A Master of Irrelevance

A Faithful Representative of the State Education System

Folk who cannot think their way out of a wet paper bag find themselves resorting to ad hominem attacks when their "arguments" are disappearing like fog into the ether.  Given that New Zealand's Government Education system is systemically failing, it's not unexpected that this sort of thing will happen more and more.

It seems the most favoured rhetorical epithet is to hurl "racist" at one's opponent.  The word is used with such regularity it has become monotonous and has little meaning any longer.  Verbal combatants might as well deploy epithets like "martian" or "dopple bopple" as "racist", so meaningless the term has become.  Here is an example of the trope.  One Josh Beck, aroused by the spectre of a former politician [Don Brash] criticizing state radio for mixing English and Te Reo in its broadcasts.  Beck wanted to defend the state broadcaster.  Apparently Brash did not approve of Maori language interjections in the news, and was therefore an old white racist.  At least that is the charge levelled at him by his inadequate opponent.  And that's it then.  Beck believes he has "won" the argument.  He writes:

I enjoyed what Kanoa Lloyd had to say on The Project about the opinions of old racist white men, but where I disagree with her sentiment of feeling sorry for them.  Going along with this idea that they're simply relics of a different time who failed to keep up with society downplays the very deliberate actions they have taken in order to be left behind.

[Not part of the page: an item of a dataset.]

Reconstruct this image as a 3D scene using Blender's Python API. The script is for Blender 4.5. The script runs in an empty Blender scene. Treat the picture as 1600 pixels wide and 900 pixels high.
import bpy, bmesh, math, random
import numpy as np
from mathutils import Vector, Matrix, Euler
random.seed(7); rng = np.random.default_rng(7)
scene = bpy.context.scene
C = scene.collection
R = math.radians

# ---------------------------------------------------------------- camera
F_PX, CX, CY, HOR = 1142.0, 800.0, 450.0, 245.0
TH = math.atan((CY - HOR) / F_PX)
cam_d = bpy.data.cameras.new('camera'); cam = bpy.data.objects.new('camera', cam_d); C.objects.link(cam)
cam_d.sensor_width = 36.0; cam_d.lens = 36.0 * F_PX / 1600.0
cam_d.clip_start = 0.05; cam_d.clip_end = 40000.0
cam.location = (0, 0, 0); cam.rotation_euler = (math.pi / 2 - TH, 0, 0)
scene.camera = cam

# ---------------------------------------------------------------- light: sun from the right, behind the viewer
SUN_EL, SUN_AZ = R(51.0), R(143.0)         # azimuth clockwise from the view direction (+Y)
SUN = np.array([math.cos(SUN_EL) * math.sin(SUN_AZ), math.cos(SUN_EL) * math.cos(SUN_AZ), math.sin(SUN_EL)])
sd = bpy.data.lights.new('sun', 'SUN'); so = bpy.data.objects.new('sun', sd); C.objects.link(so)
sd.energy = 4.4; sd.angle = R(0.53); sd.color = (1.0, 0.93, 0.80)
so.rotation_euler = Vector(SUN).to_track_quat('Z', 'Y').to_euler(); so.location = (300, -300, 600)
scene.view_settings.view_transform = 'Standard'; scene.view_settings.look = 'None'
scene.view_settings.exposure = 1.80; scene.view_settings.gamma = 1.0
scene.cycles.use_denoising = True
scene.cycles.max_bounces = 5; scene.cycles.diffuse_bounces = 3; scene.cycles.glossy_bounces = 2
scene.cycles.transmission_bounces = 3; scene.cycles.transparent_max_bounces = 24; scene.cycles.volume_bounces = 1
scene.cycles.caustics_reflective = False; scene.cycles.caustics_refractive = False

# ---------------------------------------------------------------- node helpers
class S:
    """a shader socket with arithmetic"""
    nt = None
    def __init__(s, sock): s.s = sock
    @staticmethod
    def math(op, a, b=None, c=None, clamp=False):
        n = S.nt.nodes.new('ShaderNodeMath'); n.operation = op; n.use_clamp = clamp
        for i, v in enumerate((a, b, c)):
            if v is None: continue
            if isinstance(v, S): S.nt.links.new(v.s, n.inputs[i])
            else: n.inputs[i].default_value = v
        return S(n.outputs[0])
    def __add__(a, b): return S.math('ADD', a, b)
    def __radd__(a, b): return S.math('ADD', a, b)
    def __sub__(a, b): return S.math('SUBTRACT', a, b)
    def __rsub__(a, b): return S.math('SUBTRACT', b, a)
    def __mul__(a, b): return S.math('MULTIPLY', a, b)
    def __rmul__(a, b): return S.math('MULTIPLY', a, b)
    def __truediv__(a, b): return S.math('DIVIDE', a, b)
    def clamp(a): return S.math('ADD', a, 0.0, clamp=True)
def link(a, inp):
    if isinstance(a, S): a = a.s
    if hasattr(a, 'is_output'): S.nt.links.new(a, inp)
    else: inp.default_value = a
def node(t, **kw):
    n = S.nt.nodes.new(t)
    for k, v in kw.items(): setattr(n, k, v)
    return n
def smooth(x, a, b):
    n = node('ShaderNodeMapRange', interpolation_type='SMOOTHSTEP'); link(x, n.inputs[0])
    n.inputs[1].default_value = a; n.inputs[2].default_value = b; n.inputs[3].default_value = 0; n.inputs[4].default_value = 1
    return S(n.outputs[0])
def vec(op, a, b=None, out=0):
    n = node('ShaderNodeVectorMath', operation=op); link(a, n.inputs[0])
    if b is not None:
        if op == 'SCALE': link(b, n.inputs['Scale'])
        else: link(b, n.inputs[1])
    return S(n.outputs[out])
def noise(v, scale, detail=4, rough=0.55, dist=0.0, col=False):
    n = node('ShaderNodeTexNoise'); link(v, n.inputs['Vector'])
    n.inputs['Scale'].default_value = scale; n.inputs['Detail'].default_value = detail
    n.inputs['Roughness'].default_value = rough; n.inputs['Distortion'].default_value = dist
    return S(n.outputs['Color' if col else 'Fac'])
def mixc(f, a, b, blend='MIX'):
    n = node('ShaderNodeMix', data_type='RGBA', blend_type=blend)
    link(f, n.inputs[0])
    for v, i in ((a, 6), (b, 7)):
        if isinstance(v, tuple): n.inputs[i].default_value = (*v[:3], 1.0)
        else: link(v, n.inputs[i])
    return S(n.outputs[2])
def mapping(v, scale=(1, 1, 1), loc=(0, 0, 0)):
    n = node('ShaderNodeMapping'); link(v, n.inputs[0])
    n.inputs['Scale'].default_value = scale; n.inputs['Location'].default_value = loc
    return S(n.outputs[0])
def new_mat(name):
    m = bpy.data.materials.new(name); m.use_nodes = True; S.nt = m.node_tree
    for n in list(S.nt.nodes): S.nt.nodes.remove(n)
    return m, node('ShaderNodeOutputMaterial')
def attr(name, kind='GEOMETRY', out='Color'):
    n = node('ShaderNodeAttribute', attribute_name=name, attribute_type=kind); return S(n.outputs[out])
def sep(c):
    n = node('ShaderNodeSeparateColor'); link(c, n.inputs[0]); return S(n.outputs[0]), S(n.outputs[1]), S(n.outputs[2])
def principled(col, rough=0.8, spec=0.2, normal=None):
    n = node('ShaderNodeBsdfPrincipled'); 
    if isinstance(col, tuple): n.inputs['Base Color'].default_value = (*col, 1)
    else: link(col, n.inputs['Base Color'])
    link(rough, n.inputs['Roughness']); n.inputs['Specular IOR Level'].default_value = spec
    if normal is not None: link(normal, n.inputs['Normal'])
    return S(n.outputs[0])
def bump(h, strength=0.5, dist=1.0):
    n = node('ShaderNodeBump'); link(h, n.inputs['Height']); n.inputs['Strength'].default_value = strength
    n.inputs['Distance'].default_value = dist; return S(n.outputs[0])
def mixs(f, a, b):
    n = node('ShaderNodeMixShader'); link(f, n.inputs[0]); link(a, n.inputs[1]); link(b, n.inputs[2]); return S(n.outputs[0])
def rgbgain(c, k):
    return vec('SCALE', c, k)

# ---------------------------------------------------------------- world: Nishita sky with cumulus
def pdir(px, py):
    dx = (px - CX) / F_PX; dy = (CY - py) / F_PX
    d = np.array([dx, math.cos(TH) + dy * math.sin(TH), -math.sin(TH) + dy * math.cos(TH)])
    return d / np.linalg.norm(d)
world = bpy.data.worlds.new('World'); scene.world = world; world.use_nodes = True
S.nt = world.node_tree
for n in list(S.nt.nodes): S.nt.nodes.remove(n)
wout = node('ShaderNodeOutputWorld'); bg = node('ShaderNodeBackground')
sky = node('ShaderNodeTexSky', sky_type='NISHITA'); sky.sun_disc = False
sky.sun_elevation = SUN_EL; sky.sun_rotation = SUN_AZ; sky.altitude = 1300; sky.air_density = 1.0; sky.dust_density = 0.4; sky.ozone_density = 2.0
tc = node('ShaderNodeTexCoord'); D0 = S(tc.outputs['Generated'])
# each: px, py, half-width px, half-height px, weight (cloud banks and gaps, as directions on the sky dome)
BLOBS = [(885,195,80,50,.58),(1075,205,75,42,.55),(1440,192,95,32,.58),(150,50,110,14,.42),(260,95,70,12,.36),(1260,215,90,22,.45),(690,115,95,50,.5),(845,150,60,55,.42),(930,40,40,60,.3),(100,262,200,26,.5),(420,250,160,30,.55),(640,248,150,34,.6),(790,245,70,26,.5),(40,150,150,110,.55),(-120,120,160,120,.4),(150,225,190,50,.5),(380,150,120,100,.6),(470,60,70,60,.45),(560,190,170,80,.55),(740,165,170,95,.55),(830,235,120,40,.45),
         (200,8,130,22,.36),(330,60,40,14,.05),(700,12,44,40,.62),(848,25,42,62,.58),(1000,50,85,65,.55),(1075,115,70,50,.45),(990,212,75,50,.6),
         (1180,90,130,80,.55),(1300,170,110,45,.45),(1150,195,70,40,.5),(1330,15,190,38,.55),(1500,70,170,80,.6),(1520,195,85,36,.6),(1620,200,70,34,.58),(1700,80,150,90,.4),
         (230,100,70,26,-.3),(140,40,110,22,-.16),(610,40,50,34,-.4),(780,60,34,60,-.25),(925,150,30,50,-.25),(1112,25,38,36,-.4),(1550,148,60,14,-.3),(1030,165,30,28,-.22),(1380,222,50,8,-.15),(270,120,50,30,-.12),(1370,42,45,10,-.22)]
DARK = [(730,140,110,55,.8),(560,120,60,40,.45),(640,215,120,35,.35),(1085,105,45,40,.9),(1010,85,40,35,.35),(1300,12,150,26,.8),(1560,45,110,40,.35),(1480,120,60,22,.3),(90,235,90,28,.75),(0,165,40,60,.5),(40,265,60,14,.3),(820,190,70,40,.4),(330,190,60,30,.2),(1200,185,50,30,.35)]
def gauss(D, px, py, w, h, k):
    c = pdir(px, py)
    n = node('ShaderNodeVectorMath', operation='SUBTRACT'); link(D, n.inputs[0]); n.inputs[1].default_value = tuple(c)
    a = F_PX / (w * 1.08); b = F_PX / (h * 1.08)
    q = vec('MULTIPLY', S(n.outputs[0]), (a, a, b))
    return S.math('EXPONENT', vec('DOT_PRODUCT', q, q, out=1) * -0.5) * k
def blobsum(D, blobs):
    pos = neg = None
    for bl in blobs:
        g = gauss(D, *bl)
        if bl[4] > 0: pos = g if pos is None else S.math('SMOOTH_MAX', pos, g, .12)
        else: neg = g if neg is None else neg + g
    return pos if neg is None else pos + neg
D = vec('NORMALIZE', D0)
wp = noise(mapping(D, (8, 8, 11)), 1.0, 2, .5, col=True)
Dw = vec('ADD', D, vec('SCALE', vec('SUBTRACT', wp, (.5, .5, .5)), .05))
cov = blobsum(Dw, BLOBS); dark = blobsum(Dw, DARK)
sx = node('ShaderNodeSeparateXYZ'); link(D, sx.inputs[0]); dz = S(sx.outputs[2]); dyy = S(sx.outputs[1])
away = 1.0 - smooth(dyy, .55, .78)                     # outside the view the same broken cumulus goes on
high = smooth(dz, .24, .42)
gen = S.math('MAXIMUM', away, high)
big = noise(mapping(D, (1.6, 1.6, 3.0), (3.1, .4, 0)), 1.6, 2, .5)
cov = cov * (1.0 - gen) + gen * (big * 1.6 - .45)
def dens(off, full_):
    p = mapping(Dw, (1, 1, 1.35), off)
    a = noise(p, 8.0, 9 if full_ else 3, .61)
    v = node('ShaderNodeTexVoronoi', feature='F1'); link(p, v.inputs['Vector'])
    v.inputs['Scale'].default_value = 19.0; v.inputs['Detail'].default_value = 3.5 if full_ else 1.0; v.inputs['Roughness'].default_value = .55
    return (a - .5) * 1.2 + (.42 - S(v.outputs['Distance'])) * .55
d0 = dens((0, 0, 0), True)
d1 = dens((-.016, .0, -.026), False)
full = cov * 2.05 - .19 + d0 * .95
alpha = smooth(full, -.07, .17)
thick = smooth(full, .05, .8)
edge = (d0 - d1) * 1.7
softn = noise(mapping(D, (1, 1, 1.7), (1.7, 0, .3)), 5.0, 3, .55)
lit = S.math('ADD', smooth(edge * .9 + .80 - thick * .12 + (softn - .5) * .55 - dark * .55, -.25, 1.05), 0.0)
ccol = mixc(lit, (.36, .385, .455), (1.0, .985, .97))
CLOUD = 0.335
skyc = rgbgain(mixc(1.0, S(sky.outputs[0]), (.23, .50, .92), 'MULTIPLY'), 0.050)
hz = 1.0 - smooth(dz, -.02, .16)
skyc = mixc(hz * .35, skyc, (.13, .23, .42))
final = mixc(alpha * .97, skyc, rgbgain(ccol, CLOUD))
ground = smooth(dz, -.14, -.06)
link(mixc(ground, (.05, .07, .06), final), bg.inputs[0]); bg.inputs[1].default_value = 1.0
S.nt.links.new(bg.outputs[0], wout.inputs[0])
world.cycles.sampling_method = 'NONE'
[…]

This was their decision, and has continued to be for decades. I feel no sympathy for anyone selfish and vindictive enough to hold on to these prehistoric beliefs for such a long time despite widespread public condemnation.  Stop giving these dinosaurs' opinions room to breathe. We are indeed beyond it, and we hold the power to deprive them of the oxygen of publicity they need to survive.

You wouldn't have someone on air to debate whether the Earth is flat, so why invite someone to discuss whether 20 seconds of Māori on New Zealand's national radio station is an affront to anyone except racists.
Let's be clear.  If you criticise the state radio's mixing up English news broadcasts with  Maori, you are a racist.  End of argument.  End of story.  That's it.  The king hit has landed.  Raaaacist!

What can we say?  Well, we may point out that ad hominem is always irrelevant in an argument.  It's equivalent to arguing, "The criticism of state radio using Maori is wrong because the sun is shining today."  How can the sun's shining be relevant to the matter at hand?  Precisely.  You get the point.

On the other hand, we may decide to take up the racist charge and analyze it more seriously.  Was Dr Brash guilty of "raaaaacism"?  It's one thing to level the charge, but proving it is something else.  And in this case it's not just racism. It's worse.  There are additional ad hominem charges to face.   He is charged with "old man's racism".  This amounts to a treble-barrelled ad hominem attack.  Brash is a racist.  He is old. He is a male.  Ah well, if you are going to go in for ad hominem irrelevance, you might as well treble down.

The reality is that Josh Beck's argument failed badly.  Ad hominem is a fallacy of relevance.  In fact, his piece was full of irrelevancies.  It was less an argument and more an eructation of frustrated emotion.  It appears that Mr Beck is a poster-boy graduate of our badly failing Government School system.  In other words, he needs to go back to school--and a real school, at that.  Not one of those Government ones.